Mandela: Long Walk to Freedom

In the epoch of the twitterati - when culture is more and more served to us in palatable, postmodern, bite-sized fragments,is pure old-school - providing the grand narrative of a life very much in the style of the epic film of yore - think Ghandi or Ben-Hur, for instance.

In the epoch of the twitterati - when culture is more and more served to us in palatable, postmodern, bite-sized fragments, Mandela: Long Walk to Freedom is pure old-school - providing the grand narrative of a life very much in the style of the epic film of yore - think Ghandi or Ben-Hur, for instance.

The danger is that the sheer girth of such a film - which stands at a whopping 152 minutes - can easily become ponderous or overwrought. Furthermore, its subject was a man who - at the time of his death late last year - was almost universally revered; any film about Mandela's life, then, invariably invites the risk of teetering into hagiography - of creatively delivering a saint rather than a living, breathing individual.

Thankfully, Mandela: Long Walk to Freedom avoids these pitfalls. Despite a sense of lingering historical grandeur, the pace of the film is punchy, and it provides us with a Mandela who is very much a flesh and blood creation, and certainly not without his flaws. In the early part of the film, for example, we are presented with a young Mandela who is in many ways apolitical; he disdains the ANC and instead hopes to get rich through his law career. He is an avid womaniser and he treats his first wife quite callously.

In the nights, he hits the vibrant, colourful subterranean dance halls in a poverty-stricken township of Johannesburg, but the joys and freedoms of clandestine counter-culture are nevertheless overshadowed by the presence of apartheid which hangs over the lives of black South Africans like a nightmare.

And in this film apartheid itself emerges as one of the key characters; a sinister, spectral presence which is perpetually present even in the moments of intimacy or joy or solidarity which punctuate the story-line. And apartheid doesn't just dehumanise its victims with its stark brutality; its perpetrators are also demeaned, for they emerge as hate-filled, twisted, and irredeemable - figures driven to commit atrocity after atrocity in order to ensure the unworldly, parasitic basis of a grotesque social system.

This is made palpable in the incarceration scenes. When Mandela and comrades are sentenced to life in prison, the state regime discards the flimsiest façade of pretence; it is not about locking these men up for some abstract concern for law and order - it is about turning the screws on them, stripping them of their hope, notching up the level of suffering to a lingering slow-burn; in fact the regime is not so much disciplining the freedom fighters - it is exacting revenge on them.
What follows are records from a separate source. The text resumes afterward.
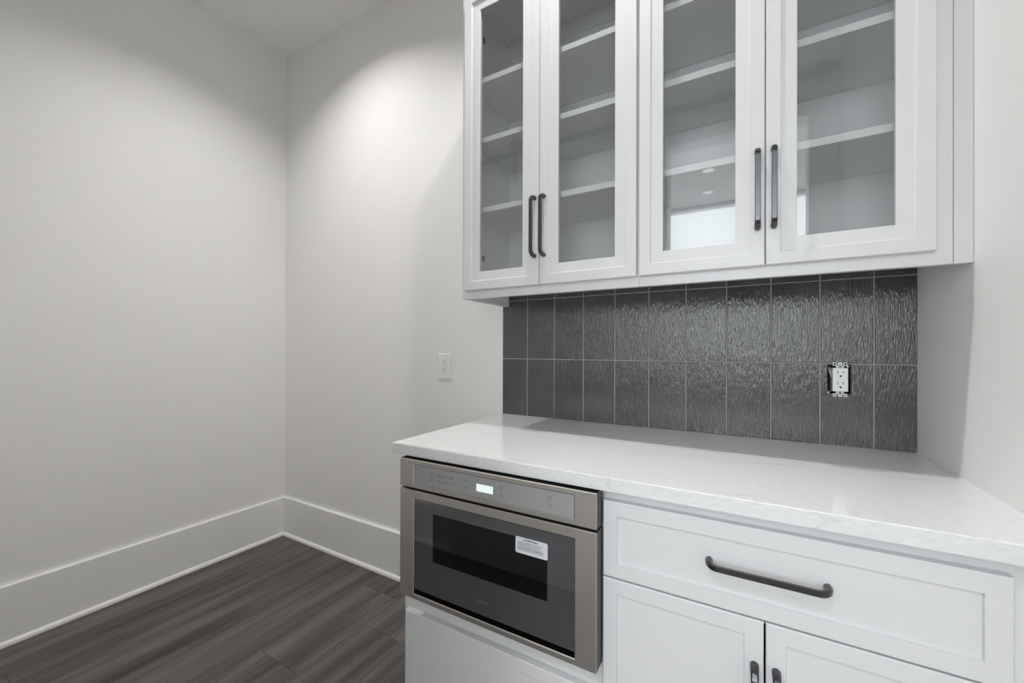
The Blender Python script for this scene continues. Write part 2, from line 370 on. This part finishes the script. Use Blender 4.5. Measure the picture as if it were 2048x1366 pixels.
# barn door, track and hangers behind the camera (seen mirrored in the cabinet glass)
t = thing('barn_door', 'white sliding door hanging from a black rail, mirrored in cabinet glass', 'door', (-.97, YR+.05, .02))
bx0, bx1 = -1.475, -.475
MB().box(bx0, bx1, YR+.032, YR+.058, .02, 2.585).build('slab', M['barn'], t)
bd = lambda *a: MB().box(*a).build('door_rail', M['barn'], t, bevel=.0015)
for z0, z1 in ((.021,.22),(1.0,1.16),(2.44,2.584)): bd(bx0+.12, bx1-.12, YR+.058, YR+.068, z0, z1)
for a in (bx0, bx1-.12): MB().box(a+.0005, a+.1195, YR+.058, YR+.068, .021, 2.584).build('stile', M['barn'], t, bevel=.0015)
for hx in (-1.425, -.525):
    h = MB().box(hx-.02, hx+.02, YR+.069, YR+.075, 2.41, 2.715).build('hanger', M['track'], t, bevel=.002)
    MB().cyl((hx, YR+.042, 2.681), 1, .045, .024, 24).build('wheel', M['track'], h, smooth=True)
    for bz in (2.45, 2.53): MB().cyl((hx, YR+.075, bz), 1, .009, .005, 6).build('bolt', M['track'], h)
t = thing('sliding_rail', 'long black flat rail mounted above the doorway, mirrored in glass', 'rail', (-.7, YR, 2.59))
MB().box(-1.95, XR-.004, YR+.050, YR+.058, 2.59, 2.635).build('bar', M['track'], t)
for bx in (-1.85, -1.62, -1.1, -.65, -.2, .13, .36):
    MB().cyl((bx, YR, 2.6125), 1, .013, .05, 12).build('spacer', M['track'], t, smooth=True)
for bx in (-1.93, .345): MB().box(bx-.02, bx+.02, YR+.045, YR+.066, 2.58, 2.65).build('end_stop', M['track'], t, bevel=.002)

# ---------------------------------------------------------------- pulls
def pull(parent, c_, horiz, face_y, length=.192):
    """bow pull: flat bar bent back onto two round feet. c_ = (x,z) of its middle, face_y = surface it is screwed to"""
    so, wv = .031, .0118
    h = length/2; path = []
    path.append((-h, 0, 1)); path.append((-h, .004, .95))
    for i in range(0, 9):
        a = i/8*math.pi/2; path.append((-h+.018*(1-math.cos(a)), .009+(so-.009)*math.sin(a), 1-i/8))
    half = path
    full = half+[(-q[0], q[1], q[2]) for q in reversed(half)]
    loops = []
    for i, (s, o, rd) in enumerate(full):
        p = full[max(0,i-1)]; q = full[min(len(full)-1,i+1)]
        tx, to = q[0]-p[0], q[1]-p[1]; L = math.hypot(tx, to); nx, no = -to/L, tx/L     # normal in the (s,o) plane
        wd, th, c = wv/2, .0027, .0011
        sec = [(wd,-th+c),(wd,th-c),(wd-c,th),(-wd+c,th),(-wd,th-c),(-wd,-th+c),(-wd+c,-th),(wd-c,-th)]
        L_ = []
        for k, (u, v) in enumerate(sec):
            a = math.radians((-22,22,68,112,158,202,248,292)[k])
            u = u*(1-rd)+.0076*math.cos(a)*rd; v = v*(1-rd)+.0070*math.sin(a)*rd
            ss, oo = s+nx*v, max(0, o+no*v)
            L_.append((c_[0]+ss, face_y-oo, c_[1]+u) if horiz else (c_[0]+u, face_y-oo, c_[1]+ss))
        loops.append(L_)
    return MB().loft(loops).build('handle', M['pull'], parent, smooth=True, angle=math.radians(36))

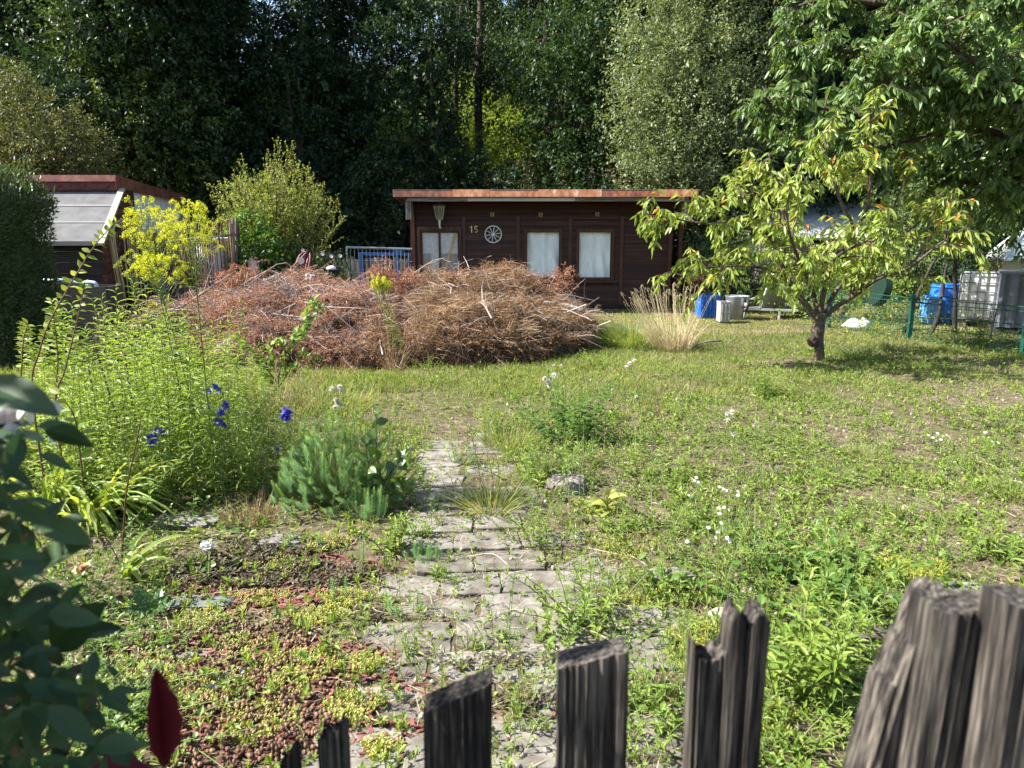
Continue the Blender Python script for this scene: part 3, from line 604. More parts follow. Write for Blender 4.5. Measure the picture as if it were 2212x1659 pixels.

The vileness of the jailers is thrown into relief by the nobility of the prisoners. The way in which the struggle for human dignity is centred on ordinary things - things which most of us take for granted - is intensely moving. The segregation persists in the prison - and the black prisoners are prevented from wearing long trousers like the rest; the right to wear long trousers, therefore, becomes the focus of a campaign. Idris Elba, who plays Mandela, delivers a remarkable performance, expressing, in that gentle, sing-song voice, the conviction and indomitable spirit of the man, and his warmth to others - alongside every graduation of anguish and loss the decades of incarceration provoke.

One of the many strengths of the film, in fact, is that it handles the enormity of having 27 years of your life wrenched from you - in a discrete and understated way. When Mandela sees his wife for the first time, the prison visit is brought to a close by the slamming shut of a black panel between them; we go from seeing Winnie's eyes shining with tears, to Nelson staring into the blackness, bereft - seeing only his own reflection, sitting in a room alone. It is a simple device. It is also heart-breaking.

But those who have read the novel on which this film is based will know that Mandela also had a sly sense of humour and an indelible sense of fun. This Elba brings out, with a wry twinkle in his eye, as we watch Mandela gently teasing his fellow prisoners, or later, as he takes obvious joy in out-foxing the Afrikaner politicians who are keen to win his favour.

The other sterling performance comes from Naomie Harris as Winnie Mandela. She reveals how Winnie's enforced isolation, and years of torment at the hands of the state apparatus, transform her from a young, idealistic social worker into a more corrosive figure; someone who has been eaten up by the blackness of her suffering.

The final part of the film is probably the weakest. Partly because it condenses some complex political themes - the divergence of views within the ANC itself on how to handle the transition from apartheid - into a very short space of time. But more than this, there is an ambiguity which overshadows the finale - it is not quite a moment of untrammelled victory or power to the people. You can't help but feel the presence of the South Africa of today - the inordinate level of corruption at the top and the grinding immiseration of the poor below; and you are aware - this is partially a result of the ANC, under Mandela's stewardship, opening up the country to neoliberal policy in the mid-1990s.

Nevertheless, this is a powerful and truthful film which rescues its subject from the sanitised, depoliticized version of Mandela many world leaders have recently sought to purvey - by refocussing on the heroic and often violent struggle for equality he helped enact.